## Source data

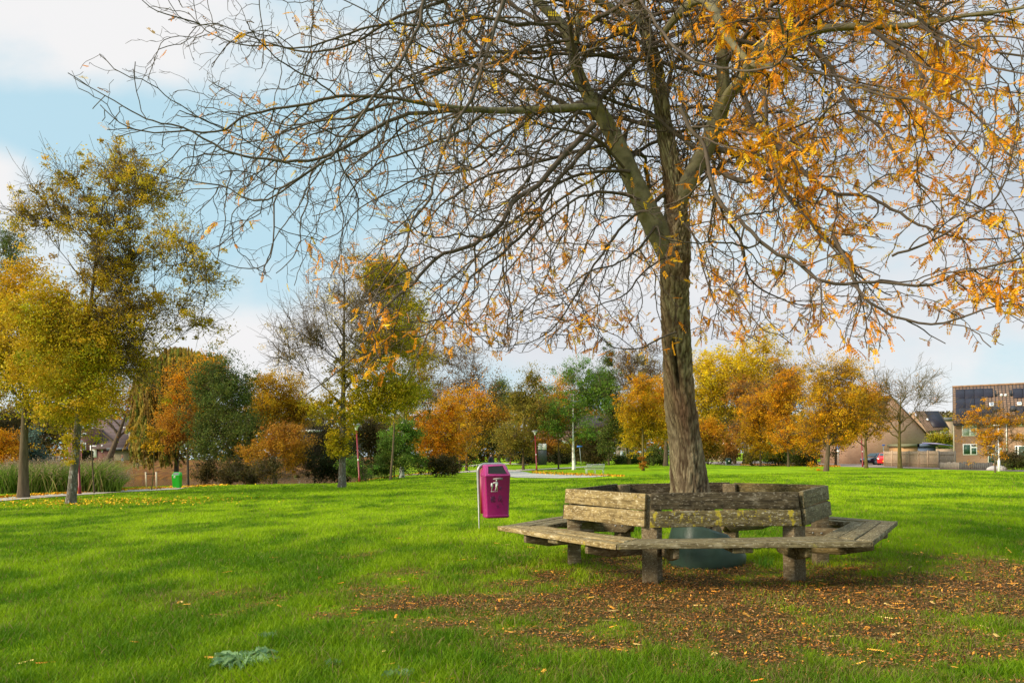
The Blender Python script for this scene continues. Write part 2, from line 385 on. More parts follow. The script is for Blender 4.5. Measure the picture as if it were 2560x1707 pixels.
M['road'] = mat('road_brick', (.25, .19, .16), .9, noise=(3, .2, U1))
strip('path', [(-60, 1258), (120, 1244), (300, 1231), (443, 1223.5), (700, 1208), (870, 1198), (1010, 1189), (1150, 1181.5), (1215, 1179)],
      [(-60, 1250), (120, 1237), (300, 1226), (443, 1219.5), (700, 1205), (870, 1195.5), (1010, 1187), (1150, 1179), (1215, 1173)], M['path'])
strip('plaza', [(1215, 1181), (1290, 1194), (1400, 1196), (1480, 1193.5), (1525, 1189.5)], [(1215, 1172), (1290, 1175.5), (1330, 1184), (1440, 1186.5), (1520, 1187)], M['plaza'], lift=.035)
strip('garden_path', [(1290, 1178), (1400, 1172), (1480, 1166.5)], [(1290, 1174.5), (1400, 1170), (1480, 1165)], M['plaza'], lift=.045)
strip('woodland_path', [(1050, 1166), (1200, 1163), (1320, 1162)], [(1050, 1163), (1200, 1160.5), (1320, 1160)], M['path'], lift=.045)
def flat_patch(name, poly, mt, lift):
    """polygon given as world x,y ; fan of a fine grid clipped to its row-wise extent"""
    ys = np.linspace(min(p[1] for p in poly), max(p[1] for p in poly), 24); rows = []
    for y in ys:
        xs = []
        for a, b in zip(poly, poly[1:]+poly[:1]):
            if (a[1]-y)*(b[1]-y) <= 0 and a[1] != b[1]: xs.append(a[0]+(b[0]-a[0])*(y-a[1])/(b[1]-a[1]))
        rows.append((min(xs), max(xs)))
    k = 30; v = np.array([[(x0+(x1-x0)*s, y, 0) for s in np.linspace(0, 1, k)] for (x0, x1), y in zip(rows, ys)])
    v[:, :, 2] = height(v[:, :, 0], v[:, :, 1])+lift
    i = np.arange(len(ys)-1)[:, None]*k; j = np.arange(k-1)[None]
    q = np.stack([i+j, i+j+1, i+k+j+1, i+k+j], -1).reshape(-1, 4)
    return setp(fastmesh(name, v.reshape(-1, 3), [q], mt), kind='structure')
# road beside the lawn at the right, running back between the houses
flat_patch('road', [(40, 50), (38, 50), (36.9, 61), (36.3, 74), (34.9, 86), (33, 93), (28, 104), (34, 150), (50, 150), (45, 92), (39.6, 74), (39.3, 61)], M['road'], .03)
# ------------------------------------------------------------------ hexagonal bench round the tree
BX, BY = 2.167, 9.37; BROT = R(178.97)
bench = empty('tree_bench', (BX, BY, 0), 0, 'weathered grey wooden hexagonal bench with tall backrest encircling the big tree trunk', 'bench')
RS, RB, ZS, ZT = 2.353, 1.562, .4725, .905
def vdir(k): a = BROT+k*math.pi/3; return Vector((math.cos(a), math.sin(a), 0))
gz0 = lambda x, y: hz(x, y)
tilt = lambda X, Y: .005*Y
def hexboard(name, k, ap0, ap1, z0, z1, gap, mt, bev=.006, lean0=0, cutlean=0, zjit=0, parent=bench):
    """board along side k, between apothems ap0<ap1, mitred at the corners. lean0: apothem shift between z0 and z1"""
    a, b = vdir(k), vdir(k+1); nrm = (a+b).normalized(); tn = (b-a).normalized()
    def half(ap): return ap*math.tan(math.pi/6)-gap/2
    def pt(s, ap, z): return (s*half(ap), ap, z)
    L0 = [pt(-1, ap0, z0), pt(1, ap0, z0), pt(1, ap1, z0), pt(-1, ap1, z0)]
    L1 = [pt(-1, ap0-lean0, z1), pt(1, ap0-lean0, z1), pt(1, ap1-lean0, z1), pt(-1, ap1-lean0, z1)]
    sub = 14; v = []; cr = []
    # subdivide along the length and wobble slightly: old boards are not straight
    for ring in (L0, L1):
        for (p, q_) in ((ring[0], ring[1]), (ring[3], ring[2])):
            for i in range(sub+1):
                s = i/sub; x = p[0]*(1-s)+q_[0]*s; y = p[1]*(1-s)+q_[1]*s; z = p[2]*(1-s)+q_[2]*s
                v.append((x, y, z))
    v = np.array(v); n_ = sub+1
    ph = rng.random(4)*6
    v[:, 2] += .004*np.sin(v[:, 0]*2.1+ph[0])+zjit
    v[:, 1] += .003*np.sin(v[:, 0]*2.7+ph[1])
    v += (rng.random(v.shape)-.5)*.0025
    A, B, Cc, D = (np.arange(n_)+o for o in (0, n_, 2*n_, 3*n_))   # A inner low, B outer low, C inner high, D outer high
    q = []
    for i in range(sub):
        q += [(A[i], A[i+1], B[i+1], B[i]), (Cc[i], D[i], D[i+1], Cc[i+1]), (A[i], Cc[i], Cc[i+1], A[i+1]), (B[i], B[i+1], D[i+1], D[i])]
    q += [(A[0], B[0], D[0], Cc[0]), (A[sub], Cc[sub], D[sub], B[sub])]
    mb = MB(); mb.add(v, quads=q); o = mb.build(name, mt, None, bevel=bev, seg=2)
    Mx = Matrix((( tn.x, nrm.x, 0, 0), (tn.y, nrm.y, 0, 0), (0, 0, 1, 0), (0, 0, 0, 1)))
    o.parent = parent; o.matrix_basis = Mx
    return o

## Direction
Transcribe each line above verbatim, with the pictures left out.

## Expected answer
The Blender Python script for this scene continues. Write part 2, from line 385 on. More parts follow. The script is for Blender 4.5. Measure the picture as if it were 2560x1707 pixels.
M['road'] = mat('road_brick', (.25, .19, .16), .9, noise=(3, .2, U1))
strip('path', [(-60, 1258), (120, 1244), (300, 1231), (443, 1223.5), (700, 1208), (870, 1198), (1010, 1189), (1150, 1181.5), (1215, 1179)],
      [(-60, 1250), (120, 1237), (300, 1226), (443, 1219.5), (700, 1205), (870, 1195.5), (1010, 1187), (1150, 1179), (1215, 1173)], M['path'])
strip('plaza', [(1215, 1181), (1290, 1194), (1400, 1196), (1480, 1193.5), (1525, 1189.5)], [(1215, 1172), (1290, 1175.5), (1330, 1184), (1440, 1186.5), (1520, 1187)], M['plaza'], lift=.035)
strip('garden_path', [(1290, 1178), (1400, 1172), (1480, 1166.5)], [(1290, 1174.5), (1400, 1170), (1480, 1165)], M['plaza'], lift=.045)
strip('woodland_path', [(1050, 1166), (1200, 1163), (1320, 1162)], [(1050, 1163), (1200, 1160.5), (1320, 1160)], M['path'], lift=.045)
def flat_patch(name, poly, mt, lift):
    """polygon given as world x,y ; fan of a fine grid clipped to its row-wise extent"""
    ys = np.linspace(min(p[1] for p in poly), max(p[1] for p in poly), 24); rows = []
    for y in ys:
        xs = []
        for a, b in zip(poly, poly[1:]+poly[:1]):
            if (a[1]-y)*(b[1]-y) <= 0 and a[1] != b[1]: xs.append(a[0]+(b[0]-a[0])*(y-a[1])/(b[1]-a[1]))
        rows.append((min(xs), max(xs)))
    k = 30; v = np.array([[(x0+(x1-x0)*s, y, 0) for s in np.linspace(0, 1, k)] for (x0, x1), y in zip(rows, ys)])
    v[:, :, 2] = height(v[:, :, 0], v[:, :, 1])+lift
    i = np.arange(len(ys)-1)[:, None]*k; j = np.arange(k-1)[None]
    q = np.stack([i+j, i+j+1, i+k+j+1, i+k+j], -1).reshape(-1, 4)
    return setp(fastmesh(name, v.reshape(-1, 3), [q], mt), kind='structure')
# road beside the lawn at the right, running back between the houses
flat_patch('road', [(40, 50), (38, 50), (36.9, 61), (36.3, 74), (34.9, 86), (33, 93), (28, 104), (34, 150), (50, 150), (45, 92), (39.6, 74), (39.3, 61)], M['road'], .03)
# ------------------------------------------------------------------ hexagonal bench round the tree
BX, BY = 2.167, 9.37; BROT = R(178.97)
bench = empty('tree_bench', (BX, BY, 0), 0, 'weathered grey wooden hexagonal bench with tall backrest encircling the big tree trunk', 'bench')
RS, RB, ZS, ZT = 2.353, 1.562, .4725, .905
def vdir(k): a = BROT+k*math.pi/3; return Vector((math.cos(a), math.sin(a), 0))
gz0 = lambda x, y: hz(x, y)
tilt = lambda X, Y: .005*Y
def hexboard(name, k, ap0, ap1, z0, z1, gap, mt, bev=.006, lean0=0, cutlean=0, zjit=0, parent=bench):
    """board along side k, between apothems ap0<ap1, mitred at the corners. lean0: apothem shift between z0 and z1"""
    a, b = vdir(k), vdir(k+1); nrm = (a+b).normalized(); tn = (b-a).normalized()
    def half(ap): return ap*math.tan(math.pi/6)-gap/2
    def pt(s, ap, z): return (s*half(ap), ap, z)
    L0 = [pt(-1, ap0, z0), pt(1, ap0, z0), pt(1, ap1, z0), pt(-1, ap1, z0)]
    L1 = [pt(-1, ap0-lean0, z1), pt(1, ap0-lean0, z1), pt(1, ap1-lean0, z1), pt(-1, ap1-lean0, z1)]
    sub = 14; v = []; cr = []
    # subdivide along the length and wobble slightly: old boards are not straight
    for ring in (L0, L1):
        for (p, q_) in ((ring[0], ring[1]), (ring[3], ring[2])):
            for i in range(sub+1):
                s = i/sub; x = p[0]*(1-s)+q_[0]*s; y = p[1]*(1-s)+q_[1]*s; z = p[2]*(1-s)+q_[2]*s
                v.append((x, y, z))
    v = np.array(v); n_ = sub+1
    ph = rng.random(4)*6
    v[:, 2] += .004*np.sin(v[:, 0]*2.1+ph[0])+zjit
    v[:, 1] += .003*np.sin(v[:, 0]*2.7+ph[1])
    v += (rng.random(v.shape)-.5)*.0025
    A, B, Cc, D = (np.arange(n_)+o for o in (0, n_, 2*n_, 3*n_))   # A inner low, B outer low, C inner high, D outer high
    q = []
    for i in range(sub):
        q += [(A[i], A[i+1], B[i+1], B[i]), (Cc[i], D[i], D[i+1], Cc[i+1]), (A[i], Cc[i], Cc[i+1], A[i+1]), (B[i], B[i+1], D[i+1], D[i])]
    q += [(A[0], B[0], D[0], Cc[0]), (A[sub], Cc[sub], D[sub], B[sub])]
    mb = MB(); mb.add(v, quads=q); o = mb.build(name, mt, None, bevel=bev, seg=2)
    Mx = Matrix((( tn.x, nrm.x, 0, 0), (tn.y, nrm.y, 0, 0), (0, 0, 1, 0), (0, 0, 0, 1)))
    o.parent = parent; o.matrix_basis = Mx
    return o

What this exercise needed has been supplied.